• _Direction_
Starting with the first line below, extract each line through the one that contains "sc.camera = cam", inclusive, excluding pictures.

• _Data_
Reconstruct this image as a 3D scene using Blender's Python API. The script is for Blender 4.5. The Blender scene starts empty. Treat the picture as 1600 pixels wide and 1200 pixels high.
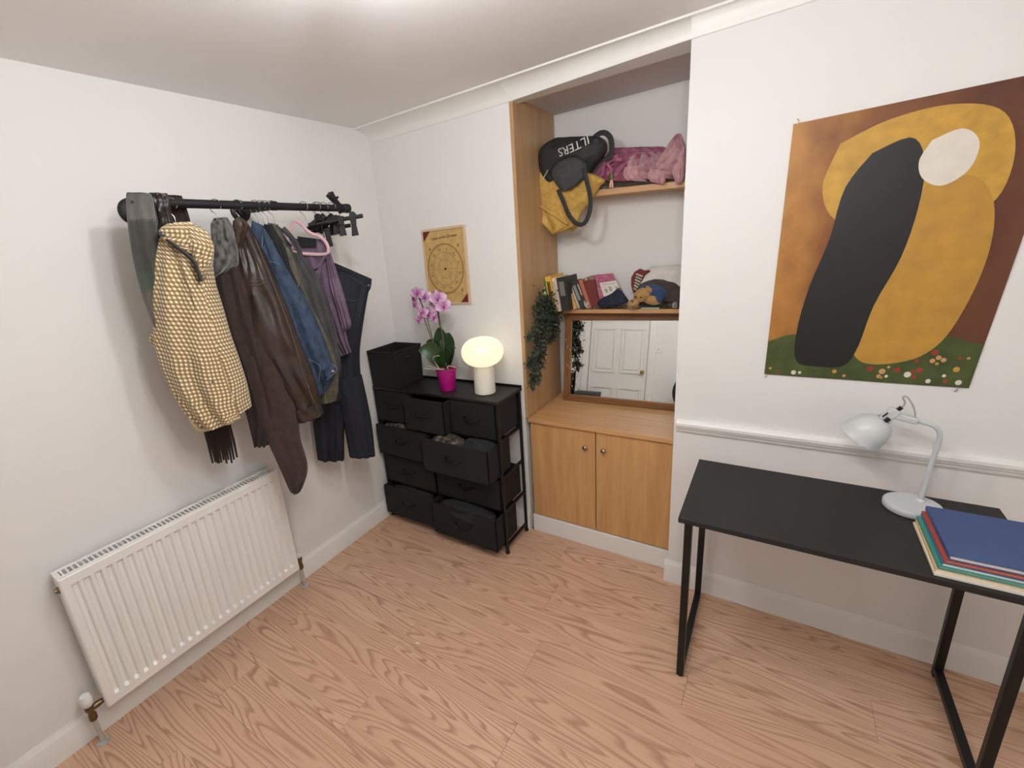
import bpy, bmesh, math, random
from mathutils import Vector, Matrix, noise
random.seed(7)
sc = bpy.context.scene
COL = sc.collection
PI = math.pi

# ------------------------------------------------------------------ camera
CAM = Vector((2.105, -2.2399, 1.7457))
YAW, PITCH, ROLL, FPX, PPX, PPY = .6419, -.2822, -.0999, 705.307, 703.33, 594.75
_fw = Vector((-math.sin(YAW)*math.cos(PITCH), math.cos(YAW)*math.cos(PITCH), math.sin(PITCH)))
_r0 = Vector((math.cos(YAW), math.sin(YAW), 0)); _u0 = _r0.cross(_fw)
_R = _r0*math.cos(ROLL) + _u0*math.sin(ROLL)
_U = -_r0*math.sin(ROLL) + _u0*math.cos(ROLL)
cd = bpy.data.cameras.new('camera'); cam = bpy.data.objects.new('camera', cd); COL.objects.link(cam)
cam.matrix_world = Matrix(((_R.x, _U.x, -_fw.x, CAM.x), (_R.y, _U.y, -_fw.y, CAM.y), (_R.z, _U.z, -_fw.z, CAM.z), (0, 0, 0, 1)))
cd.sensor_fit = 'HORIZONTAL'; cd.sensor_width = 36; cd.lens = FPX*36/1600
cd.shift_x = (800-PPX)/1600; cd.shift_y = (PPY-600)/1600
cd.clip_start = .02
sc.camera = cam

# ------------------------------------------------------------------ world, exposure
w = bpy.data.worlds.new('world'); sc.world = w; w.use_nodes = True
w.node_tree.nodes['Background'].inputs[0].default_value = (.9, .95, 1, 1)
w.node_tree.nodes['Background'].inputs[1].default_value = .0
sc.view_settings.view_transform = 'Standard'; sc.view_settings.look = 'None'
sc.view_settings.exposure = 0.0; sc.view_settings.gamma = 1; sc.view_settings.use_curve_mapping = False
BULB = 182.0       # ceiling bulbs' emission
SHADE = 1.0       # table lamp shade's emission
FRONT_Y, RIGHT_X = -3.3, 3.35

# ------------------------------------------------------------------ helpers
def ray(u, v): return _fw + _R*((u-PPX)/FPX) - _U*((v-PPY)/FPX)
def at(u, v, ax, val):
    d = ray(u, v); i = 'xyz'.index(ax); return CAM + d*((val-CAM[i])/d[i])
def atplane(u, v, p, n):
    d = ray(u, v); return CAM + d*((Vector(p)-CAM).dot(n)/d.dot(n))
def lin(c):
    c = c/255.0; return c/12.92 if c <= .04045 else ((c+.055)/1.055)**2.4
def rgb(r, g, b): return (lin(r), lin(g), lin(b), 1)

MATS = {}
class N:
    """tiny node helper"""
    def __init__(s, name):
        s.m = bpy.data.materials.new(name); s.m.use_nodes = True; s.t = s.m.node_tree
        s.b = s.t.nodes['Principled BSDF']
    def n(s, typ, **kw):
        nd = s.t.nodes.new(typ)
        for k, v in kw.items():
            if k == 'inp':
                for a, b in v.items():
                    if hasattr(b, 'is_linked') or isinstance(b, bpy.types.NodeSocket): s.t.links.new(b, nd.inputs[a])
                    else: nd.inputs[a].default_value = b
            else: setattr(nd, k, v)
        return nd
    def link(s, a, b): s.t.links.new(a, b)
    def math(s, op, a, b=None, c=None):
        d = {0: a}
        if b is not None: d[1] = b
        if c is not None: d[2] = c
        return s.n('ShaderNodeMath', operation=op, inp=d).outputs[0]
    def mix(s, f, a, b, blend='MIX'):
        nd = s.n('ShaderNodeMix', data_type='RGBA', blend_type=blend)
        for i, v in ((0, f), (6, a), (7, b)):
            if isinstance(v, bpy.types.NodeSocket): s.t.links.new(v, nd.inputs[i])
            else: nd.inputs[i].default_value = v
        return nd.outputs[2]
    def ramp(s, f, stops):
        nd = s.n('ShaderNodeValToRGB'); s.t.links.new(f, nd.inputs[0]); e = nd.color_ramp.elements
        while len(e) < len(stops): e.new(.5)
        for i, (p, c) in enumerate(stops): e[i].position = p; e[i].color = c
        return nd.outputs[0]
    def bump(s, h, st=.2, d=.002):
        nd = s.n('ShaderNodeBump', inp={'Height': h, 'Strength': st, 'Distance': d})
        s.link(nd.outputs[0], s.b.inputs['Normal'])
def mat(name, col, rough=.6, metal=0, var=.06, scale=30, bump=0, bscale=200, spec=None, sheen=0, trans=0, coat=0):
    """plain procedural material: base colour with a soft noise variation and optional fine relief"""
    if name in MATS: return MATS[name]
    k = N(name); tc = k.n('ShaderNodeTexCoord')
    nz = k.n('ShaderNodeTexNoise', inp={'Vector': tc.outputs['Object'], 'Scale': scale, 'Detail': 4})
    c = rgb(*col); a = tuple(x*(1-var) for x in c[:3])+(1,); b = tuple(min(1, x*(1+var)) for x in c[:3])+(1,)
    k.link(k.ramp(nz.outputs[0], [(.3, a), (.7, b)]), k.b.inputs['Base Color'])
    k.b.inputs['Roughness'].default_value = rough; k.b.inputs['Metallic'].default_value = metal
    if spec is not None: k.b.inputs['Specular IOR Level'].default_value = spec
    if sheen: k.b.inputs['Sheen Weight'].default_value = sheen
    if trans: k.b.inputs['Transmission Weight'].default_value = trans
    if coat: k.b.inputs['Coat Weight'].default_value = coat
    if bump:
        n2 = k.n('ShaderNodeTexNoise', inp={'Vector': tc.outputs['Object'], 'Scale': bscale, 'Detail': 3})
        k.bump(n2.outputs[0], bump)
    MATS[name] = k.m; return k.m
def emit(name, col, st):
    k = N(name); k.b.inputs['Base Color'].default_value = (.9, .9, .85, 1)
    k.b.inputs['Emission Color'].default_value = col; k.b.inputs['Emission Strength'].default_value = st
    MATS[name] = k.m; return k.m

class B:
    """a bmesh in world coordinates"""
    def __init__(s): s.m = bmesh.new(); s.uv = s.m.loops.layers.uv.new('UVMap')
    def verts(s, pts): return [s.m.verts.new(p) for p in pts]
    def face(s, vs):
        try: return s.m.faces.new(vs)
        except ValueError: return None
    def hexa(s, p):   # 8 points: bottom 4 ccw, top 4 ccw
        v = s.verts(p)
        for f in ((3, 2, 1, 0), (4, 5, 6, 7), (0, 1, 5, 4), (1, 2, 6, 5), (2, 3, 7, 6), (3, 0, 4, 7)): s.face([v[i] for i in f])
        return s
    def box(s, x0, x1, y0, y1, z0, z1):
        return s.hexa([(x0, y0, z0), (x1, y0, z0), (x1, y1, z0), (x0, y1, z0), (x0, y0, z1), (x1, y0, z1), (x1, y1, z1), (x0, y1, z1)])
    def obox(s, c, ex, ey, ez):   # oriented box: centre and three half vectors
        c, ex, ey, ez = map(Vector, (c, ex, ey, ez))
        return s.hexa([c-ex-ey-ez, c+ex-ey-ez, c+ex+ey-ez, c-ex+ey-ez, c-ex-ey+ez, c+ex-ey+ez, c+ex+ey+ez, c-ex+ey+ez])
    def rings(s, rings, cap=True, closed=True, uvs=(1, 1), uvr=None):
        n = len(rings[0]); V = [s.verts(r) for r in rings]
        for i in range(len(V)-1):
            for j in range(n if closed else n-1):
                k = (j+1) % n
                f = s.face([V[i][j], V[i][k], V[i+1][k], V[i+1][j]])
                if f:
                    uu = [(j/n, i), ((j+1)/n, i), ((j+1)/n, i+1), (j/n, i+1)]
                    if uvr: uu = [uvr[i][j], uvr[i][j+1], uvr[i+1][j+1], uvr[i+1][j]]
                    for l, q in zip(f.loops, uu): l[s.uv].uv = q if uvr else (q[0]*uvs[0], q[1]/max(1, len(V)-1)*uvs[1])
        if cap and closed:
            s.face(list(reversed(V[0]))); s.face(V[-1])
        return s
    def tube(s, pts, r, seg=8, cap=True, flat=None):
        """tube along points; r a number or list; flat=(normal, thickness) makes a band"""
        pts = [Vector(p) for p in pts]; R = []
        rs = r if isinstance(r, (list, tuple)) else [r]*len(pts)
        prev = None
        for i, p in enumerate(pts):
            t = (pts[min(i+1, len(pts)-1)] - pts[max(i-1, 0)]).normalized()
            if flat: a = t.cross(Vector(flat[0])).normalized(); b = a.cross(t)
            else:
                if prev is None:
                    q = Vector((0, 0, 1)) if abs(t.z) < .9 else Vector((1, 0, 0)); a = t.cross(q).normalized()
                else: a = (prev - t*prev.dot(t)).normalized()
                b = t.cross(a)
            prev = a
            hb = flat[1] if flat else rs[i]
            R.append([p + a*math.cos(2*PI*k/seg)*rs[i] + b*math.sin(2*PI*k/seg)*hb for k in range(seg)])
        return s.rings(R, cap)
    def lathe(s, prof, c, axis=(0, 0, 1), seg=32, cap=True):
        ax = Vector(axis).normalized(); q = Vector((0, 0, 1)) if abs(ax.z) < .9 else Vector((1, 0, 0))
        a = ax.cross(q).normalized(); b = ax.cross(a); c = Vector(c)
        return s.rings([[c + ax*h + (a*math.cos(2*PI*k/seg) + b*math.sin(2*PI*k/seg))*max(r, 1e-4) for k in range(seg)] for r, h in prof], cap)
    def ell(s, c, ex, ey, ez, seg=20, rows=12, fn=None):
        c, ex, ey, ez = map(Vector, (c, ex, ey, ez)); R = []
        for i in range(rows+1):
            ph = -PI/2 + PI*i/rows; cr = max(math.cos(ph), .01); sr = math.sin(ph)
            ring = []
            for k in range(seg):
                th = 2*PI*k/seg; d = ex*cr*math.cos(th) + ey*cr*math.sin(th) + ez*sr
                if fn: d = d*fn(d.normalized())
                ring.append(c+d)
            R.append(ring)
        return s.rings(R)
    def prism(s, poly, off):   # closed outline (3d) extruded by a vector
        off = Vector(off); a = s.verts(poly); b = s.verts([Vector(p)+off for p in poly]); n = len(poly)
        s.face(list(reversed(a))); s.face(b)
        for i in range(n): s.face([a[i], a[(i+1) % n], b[(i+1) % n], b[i]])
        return s
    def sheet(s, P, th, n):   # grid of points made into a cloth/paper of thickness th along n
        n = Vector(n); rows, cols = len(P), len(P[0])
        A = [s.verts(r) for r in P]; Bk = [s.verts([Vector(p)-n*th for p in r]) for r in P]
        for i in range(rows-1):
            for j in range(cols-1):
                f = s.face([A[i][j], A[i+1][j], A[i+1][j+1], A[i][j+1]])
                if f:
                    for l, q in zip(f.loops, ((i, j), (i+1, j), (i+1, j+1), (i, j+1))): l[s.uv].uv = (q[1]/(cols-1), 1-q[0]/(rows-1))
                s.face([Bk[i][j], Bk[i][j+1], Bk[i+1][j+1], Bk[i+1][j]])
        for i in range(rows-1):
            s.face([A[i][0], Bk[i][0], Bk[i+1][0], A[i+1][0]]); s.face([A[i][-1], A[i+1][-1], Bk[i+1][-1], Bk[i][-1]])
        for j in range(cols-1):
            s.face([A[0][j], A[0][j+1], Bk[0][j+1], Bk[0][j]]); s.face([A[-1][j], Bk[-1][j], Bk[-1][j+1], A[-1][j+1]])
        return s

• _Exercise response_
Reconstruct this image as a 3D scene using Blender's Python API. The script is for Blender 4.5. The Blender scene starts empty. Treat the picture as 1600 pixels wide and 1200 pixels high.
import bpy, bmesh, math, random
from mathutils import Vector, Matrix, noise
random.seed(7)
sc = bpy.context.scene
COL = sc.collection
PI = math.pi

# ------------------------------------------------------------------ camera
CAM = Vector((2.105, -2.2399, 1.7457))
YAW, PITCH, ROLL, FPX, PPX, PPY = .6419, -.2822, -.0999, 705.307, 703.33, 594.75
_fw = Vector((-math.sin(YAW)*math.cos(PITCH), math.cos(YAW)*math.cos(PITCH), math.sin(PITCH)))
_r0 = Vector((math.cos(YAW), math.sin(YAW), 0)); _u0 = _r0.cross(_fw)
_R = _r0*math.cos(ROLL) + _u0*math.sin(ROLL)
_U = -_r0*math.sin(ROLL) + _u0*math.cos(ROLL)
cd = bpy.data.cameras.new('camera'); cam = bpy.data.objects.new('camera', cd); COL.objects.link(cam)
cam.matrix_world = Matrix(((_R.x, _U.x, -_fw.x, CAM.x), (_R.y, _U.y, -_fw.y, CAM.y), (_R.z, _U.z, -_fw.z, CAM.z), (0, 0, 0, 1)))
cd.sensor_fit = 'HORIZONTAL'; cd.sensor_width = 36; cd.lens = FPX*36/1600
cd.shift_x = (800-PPX)/1600; cd.shift_y = (PPY-600)/1600
cd.clip_start = .02
sc.camera = cam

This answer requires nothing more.